No dorso da maioria absoluta cavalgam as ambições neoliberais, o mercado livre, o reforço da flexibilização laboral, a estabilidade sim, mas dos salários. Em Portugal, a maior fatia da riqueza é criada pela especulação financeira e não pelo trabalho; e um por cento dos cidadãos mais ricos possuem tanto como 56% da população. Não nos admiremos se tais sinistros recordes continuarem a ser batidos; e também que a submissão à União Europeia ultraliberal seja ainda mais humilhante, sem esquecer a probabilidade de Portugal, com a independência nacional dissolvida também na NATO, entrar em novas guerras de agressão em pontos variados do globo, à medida das conveniências da expansão imperial globalista e absolutamente contrárias aos interesses dos portugueses e do país.
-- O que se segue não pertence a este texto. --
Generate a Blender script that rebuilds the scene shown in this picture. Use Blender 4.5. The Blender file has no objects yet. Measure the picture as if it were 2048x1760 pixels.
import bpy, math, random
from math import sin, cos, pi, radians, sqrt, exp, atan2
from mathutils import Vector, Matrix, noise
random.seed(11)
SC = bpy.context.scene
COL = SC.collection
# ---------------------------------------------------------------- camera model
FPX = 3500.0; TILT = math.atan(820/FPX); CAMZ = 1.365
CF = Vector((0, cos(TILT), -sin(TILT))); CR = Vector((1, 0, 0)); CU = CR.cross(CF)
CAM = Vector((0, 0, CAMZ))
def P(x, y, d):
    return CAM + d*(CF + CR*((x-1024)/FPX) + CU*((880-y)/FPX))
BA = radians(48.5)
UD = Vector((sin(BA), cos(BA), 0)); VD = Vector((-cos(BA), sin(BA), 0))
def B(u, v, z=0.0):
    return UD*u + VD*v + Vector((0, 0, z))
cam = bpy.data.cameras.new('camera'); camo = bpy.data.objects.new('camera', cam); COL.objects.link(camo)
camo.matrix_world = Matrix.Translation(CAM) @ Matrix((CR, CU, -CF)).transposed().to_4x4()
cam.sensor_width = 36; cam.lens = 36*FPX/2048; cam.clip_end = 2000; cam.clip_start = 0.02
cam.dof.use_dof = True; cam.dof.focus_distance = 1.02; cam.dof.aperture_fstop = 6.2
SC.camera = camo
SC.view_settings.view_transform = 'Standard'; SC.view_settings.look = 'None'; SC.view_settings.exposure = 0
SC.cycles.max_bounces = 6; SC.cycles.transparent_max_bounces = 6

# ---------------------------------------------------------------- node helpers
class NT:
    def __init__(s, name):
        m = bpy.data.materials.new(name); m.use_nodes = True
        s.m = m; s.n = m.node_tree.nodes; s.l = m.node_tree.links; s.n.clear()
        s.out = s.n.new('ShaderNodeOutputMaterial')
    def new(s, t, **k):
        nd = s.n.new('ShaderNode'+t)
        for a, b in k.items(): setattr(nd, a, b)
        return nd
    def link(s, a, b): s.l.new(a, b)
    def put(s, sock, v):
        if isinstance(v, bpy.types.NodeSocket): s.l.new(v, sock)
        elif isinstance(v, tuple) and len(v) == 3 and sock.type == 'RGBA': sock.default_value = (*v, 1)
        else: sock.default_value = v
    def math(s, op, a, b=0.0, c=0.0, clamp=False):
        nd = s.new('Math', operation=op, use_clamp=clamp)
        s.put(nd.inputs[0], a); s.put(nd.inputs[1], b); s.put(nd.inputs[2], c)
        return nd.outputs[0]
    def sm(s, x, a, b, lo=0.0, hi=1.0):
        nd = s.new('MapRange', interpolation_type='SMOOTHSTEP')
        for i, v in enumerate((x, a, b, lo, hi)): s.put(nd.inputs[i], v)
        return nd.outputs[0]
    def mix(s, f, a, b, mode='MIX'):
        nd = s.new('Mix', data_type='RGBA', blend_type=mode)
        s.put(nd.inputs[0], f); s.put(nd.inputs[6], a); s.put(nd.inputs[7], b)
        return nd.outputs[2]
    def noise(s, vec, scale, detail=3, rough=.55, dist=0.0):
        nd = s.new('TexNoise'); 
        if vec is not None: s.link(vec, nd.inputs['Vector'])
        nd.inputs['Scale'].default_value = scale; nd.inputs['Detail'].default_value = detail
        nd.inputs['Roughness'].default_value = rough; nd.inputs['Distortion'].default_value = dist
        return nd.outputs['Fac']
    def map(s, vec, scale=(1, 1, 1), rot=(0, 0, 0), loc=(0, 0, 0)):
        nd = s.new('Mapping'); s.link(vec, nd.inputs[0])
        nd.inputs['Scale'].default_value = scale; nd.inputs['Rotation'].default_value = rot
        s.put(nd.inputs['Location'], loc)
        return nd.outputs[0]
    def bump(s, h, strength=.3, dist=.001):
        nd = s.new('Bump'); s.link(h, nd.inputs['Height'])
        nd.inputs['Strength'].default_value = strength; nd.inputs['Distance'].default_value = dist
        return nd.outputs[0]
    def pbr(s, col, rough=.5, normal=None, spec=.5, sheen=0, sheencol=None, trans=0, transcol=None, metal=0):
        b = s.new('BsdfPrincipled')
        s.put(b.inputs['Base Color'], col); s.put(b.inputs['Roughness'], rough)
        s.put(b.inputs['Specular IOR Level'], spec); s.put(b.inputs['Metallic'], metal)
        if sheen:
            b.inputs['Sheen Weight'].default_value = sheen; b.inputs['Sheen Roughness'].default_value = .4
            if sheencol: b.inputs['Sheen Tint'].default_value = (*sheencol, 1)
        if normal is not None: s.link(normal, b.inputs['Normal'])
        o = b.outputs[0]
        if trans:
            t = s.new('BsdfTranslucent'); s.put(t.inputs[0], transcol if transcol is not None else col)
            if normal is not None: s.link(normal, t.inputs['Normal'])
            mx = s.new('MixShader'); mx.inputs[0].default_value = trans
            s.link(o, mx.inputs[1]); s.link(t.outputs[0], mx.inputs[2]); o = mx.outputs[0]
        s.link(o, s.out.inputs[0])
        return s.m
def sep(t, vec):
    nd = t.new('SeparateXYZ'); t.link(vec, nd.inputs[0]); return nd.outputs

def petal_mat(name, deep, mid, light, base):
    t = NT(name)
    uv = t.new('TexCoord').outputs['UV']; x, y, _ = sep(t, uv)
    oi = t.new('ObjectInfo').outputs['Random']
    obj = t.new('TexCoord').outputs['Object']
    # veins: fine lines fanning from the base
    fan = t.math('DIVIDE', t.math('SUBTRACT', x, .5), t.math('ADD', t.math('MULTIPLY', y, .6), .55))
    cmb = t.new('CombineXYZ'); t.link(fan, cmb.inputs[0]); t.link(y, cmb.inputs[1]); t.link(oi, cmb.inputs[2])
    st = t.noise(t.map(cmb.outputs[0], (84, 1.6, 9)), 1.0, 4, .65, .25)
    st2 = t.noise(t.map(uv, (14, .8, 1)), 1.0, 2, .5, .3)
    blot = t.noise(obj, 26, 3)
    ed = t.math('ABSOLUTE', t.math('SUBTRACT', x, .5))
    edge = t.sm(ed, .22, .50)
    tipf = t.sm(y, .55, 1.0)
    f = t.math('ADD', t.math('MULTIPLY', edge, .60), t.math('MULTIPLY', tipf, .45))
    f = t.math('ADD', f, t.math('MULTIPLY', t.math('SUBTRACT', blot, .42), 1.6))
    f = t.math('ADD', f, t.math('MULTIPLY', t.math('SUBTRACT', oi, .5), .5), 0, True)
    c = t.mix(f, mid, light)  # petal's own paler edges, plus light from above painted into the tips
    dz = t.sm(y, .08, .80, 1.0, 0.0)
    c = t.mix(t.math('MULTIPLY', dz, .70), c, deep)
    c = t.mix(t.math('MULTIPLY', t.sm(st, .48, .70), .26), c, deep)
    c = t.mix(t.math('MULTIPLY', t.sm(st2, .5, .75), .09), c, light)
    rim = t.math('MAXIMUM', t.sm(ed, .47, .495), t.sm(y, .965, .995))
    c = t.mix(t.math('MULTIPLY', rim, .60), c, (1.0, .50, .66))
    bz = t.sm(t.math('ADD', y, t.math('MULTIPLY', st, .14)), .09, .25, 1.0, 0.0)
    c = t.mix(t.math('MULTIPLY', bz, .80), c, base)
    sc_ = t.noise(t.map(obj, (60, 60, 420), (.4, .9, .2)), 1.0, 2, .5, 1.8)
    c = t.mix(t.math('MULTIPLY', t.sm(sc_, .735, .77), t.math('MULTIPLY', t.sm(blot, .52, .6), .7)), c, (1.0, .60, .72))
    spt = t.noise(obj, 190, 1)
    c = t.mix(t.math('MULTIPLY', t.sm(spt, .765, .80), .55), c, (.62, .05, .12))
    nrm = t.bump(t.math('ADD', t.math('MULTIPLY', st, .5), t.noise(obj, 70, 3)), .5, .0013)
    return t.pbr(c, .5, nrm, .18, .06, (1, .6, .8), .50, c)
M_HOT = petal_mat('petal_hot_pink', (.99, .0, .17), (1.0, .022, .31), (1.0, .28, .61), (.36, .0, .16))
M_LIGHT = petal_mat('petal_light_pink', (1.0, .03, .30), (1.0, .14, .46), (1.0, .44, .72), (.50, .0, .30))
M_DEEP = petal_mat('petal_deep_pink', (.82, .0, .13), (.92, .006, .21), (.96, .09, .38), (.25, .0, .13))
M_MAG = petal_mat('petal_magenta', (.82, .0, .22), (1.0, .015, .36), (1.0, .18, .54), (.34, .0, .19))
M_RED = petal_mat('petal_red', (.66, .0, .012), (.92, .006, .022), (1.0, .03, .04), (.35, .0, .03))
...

A selva manipuladora das sondagens
Na manobra que envolveu a convocação de eleições também a praga das sondagens cumpriu bem o papel que lhe está destinado na manipulação do corpo eleitoral.
Olhando para o patético panorama exposto, das duas uma: ou as sondagens são feitas por organismos de vão de escada ou então contribuíram deliberadamente, entre outras coisas, para o mito do voto útil que decidiu a maioria absoluta e também para reforçar os efeitos das mentiras e das calúnias lançadas sobre os partidos de esquerda presentes na anterior solução governativa.
«Olhando para o patético panorama exposto, das duas uma: ou as sondagens são feitas por organismos de vão de escada ou então contribuíram deliberadamente, entre outras coisas, para o mito do voto útil que decidiu a maioria absoluta e também para reforçar os efeitos das mentiras e das calúnias lançadas sobre os partidos de esquerda presentes na anterior solução governativa»
O PS venceu as eleições com 14 pontos percentuais de vantagem sobre o PSD. Contudo, durante a última semana de campanha e ainda nas vésperas da ida às urnas houve sondagens que vaticinaram a vitória de Rio sobre Costa – assim o diziam.
Alguém pode acreditar na base científica e na seriedade destas operações? Tal discrepância entre as previsões e a realidade não cabe em qualquer «margem de erro»: trata-se, portanto, de enganar despudoradamente os cidadãos. Aterrados, milhares e milhares de eleitores de esquerda foram a correr «votar Costa» para «travar Rio». Assim funcionam as eleições livres nesta espécie de democracia.
Estabilidade, prometem-nos agora. Uma estabilidade podre nascida da mentira e de jogos políticos onde o que menos conta são os interesses dos portugueses, principalmente os mais desfavorecidos – e que mais desfavorecidos ainda certamente ficarão com o andar dos próximos tempos. No contexto que nos envolve, uma maioria absoluta corresponde a uma minoria de privilegiados.
É natural, por isso, que a sociedade se vá apercebendo do que realmente esteve por detrás da operação e que surjam sinais de inconformismo e de luta. Não só é natural como essencial.
A estabilidade não é um bem em si mesma. Sobretudo quando a vida da esmagadora maioria dos portugueses é um calvário de instabilidade.
Quando a estabilidade política se cruza com a instabilidade quotidiana dos cidadãos os choques são inevitáveis; e nem a mentira, por mais refinada que seja, conseguirá evitá-los e disfarçá-los, porque são sentidos na pele de quase todos.